I’d be surprised if there were more than 500 of any of the 7” singles. Most releases on Summershine were kept to one pressing only so unless a band was big enough to justify a bigger initial pressing I think it’d be 500.

++ As an Australian guitar pop fan, how did you see what was happening in New Zealand. Did you enjoy the bands from Flying Nun?

Yes, loved those early Flying Nun bands. If I was to name my top 3 all time indie labels it’d be Postcard, Creation and Flying Nun. I started getting the Flying Nun singles in the mid 80’s and I think the first ones I came across were the Chills “Pink Frost”, Verlaines “Death & the Maiden” and the Clean “Getting Older”. It’s hard to think of 3 better singles on any label!

++ What was the biggest highlight of the Tender Engines four years life?

If there was one highlight it was probably hearing that John Peel played the first single on his show! I used to tune in to his ½ hour weekly show on the BBC World Service (Short Wave) and he turned me on to so many bands.

++ Why did the Tender Engines decided to stop making music? Where you involved in any bands after?

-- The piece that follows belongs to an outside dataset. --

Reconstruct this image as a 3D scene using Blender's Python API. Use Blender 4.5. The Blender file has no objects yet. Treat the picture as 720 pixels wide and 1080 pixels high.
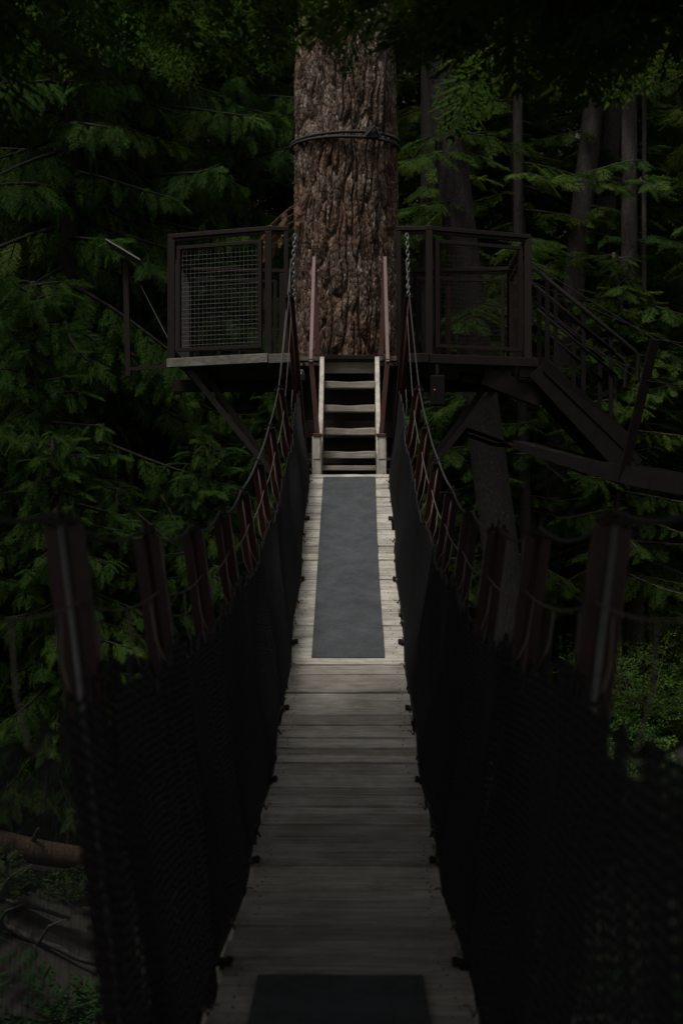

Did we break up?? I really don’t know where the last (err) 15 years disappeared to. I’m really proud of all the things we released and disappointed that the daily grind took over and music fell by the wayside. I haven’t done anything else so I guess you can say I’m still a Tender Engine! Dozens of songs half written but don’t know what to do with them! Andy has a band called the Dunaways with Mark Narcowicz (who played on the first Tender Engines recordings), Martin Witheford and Graham Rankin (ex Odolites drummer). They have released a couple of albums that are worth tracking down and they play live occasionally. Ted, Andy and I get together every few months for a counter meal at the pub and talk about old times! We should probably talk about making some new music, but it seems easier to talk about old times!